TOKYO (AP) -- Japan's space agency said Tuesday it had
re-established partial contact with a problem-plagued probe sent to collect
samples from an asteroid, but a fuel leak could cut communications again.
The Japan Aerospace
Exploration Agency said it had established sufficient contact with the Hayabusa
probe to assess its condition and position.
JAXA has been gradually
restoring communications with Hayabusa since January, after a thruster
malfunction the previous month put the probe into a spin that caused a break in
contact, the agency said in a statement.
It said it now has learned
that a fuel leak that also occurred in early December apparently caused Hayabusa
to lose most of the fuel for the chemical engine controlling its positioning.
The agency plans to use
solar batteries to charge up an ion engine in order to control the probe's
attitude and keep it properly oriented to maintain communications with Earth,
but contact could be lost again if the operation fails, it said.

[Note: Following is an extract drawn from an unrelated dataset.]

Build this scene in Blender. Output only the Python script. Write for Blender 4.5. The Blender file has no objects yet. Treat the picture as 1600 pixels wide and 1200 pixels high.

Launched in May 2003, Hayabusa's
mission was to land on the asteroid Itokawa and collect samples to bring back
to Earth. However, JAXA experienced a series of problems with the probe as it
neared its destination.
JAXA lost contact with Hayabusa
during a faulty touchdown in November and did not even realize the probe had
landed until days later -- long after it lifted off the asteroid.
Hayabusa made a second
landing days later but experienced trouble with its thruster after takeoff, forcing
JAXA to shut down the probe's engines.
In addition, data from the
probe did not show that it had fired a metal projectile onto the asteroid's
surface during landing, as previously believed. The probe was to have collected
dust particles shot up by the projectile's impact.
If Hayabusa does return to
Earth with extraterrestrial material, it would be the first successful mission
to bring back asteroid samples from space, JAXA said. A 2001 NASA probe of the
asteroid Eros did not collect surface samples.